Correct me if I'm wrong, but if you follow these instructions you won't be able to snapshot backup your LVM's because you've allocated the whole disk to the volume group...
 
Correct me if I'm wrong, but if you follow these instructions you won't be able to snapshot backup your LVM's because you've allocated the whole disk to the volume group...
Yes, but there are options.
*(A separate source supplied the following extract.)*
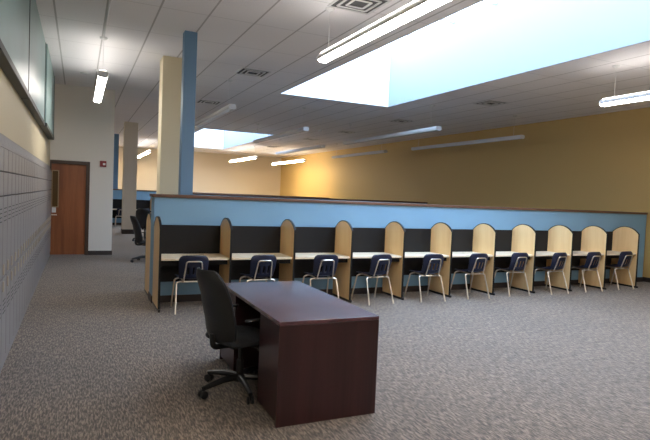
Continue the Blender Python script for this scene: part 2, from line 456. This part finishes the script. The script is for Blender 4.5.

In your Volume Group you can create a logical volume for backups, like
Code:
lvcreate -n {lgname} -L {size} {vgname}
mkfs -t ext3 /dev/vgname/lgname
mount the lg and put backups there.
Or you can mount some share (Windows Samba, NFS etc.) on a complete different system - a good idea anyway - and put backups there, described in the Proxmox wiki.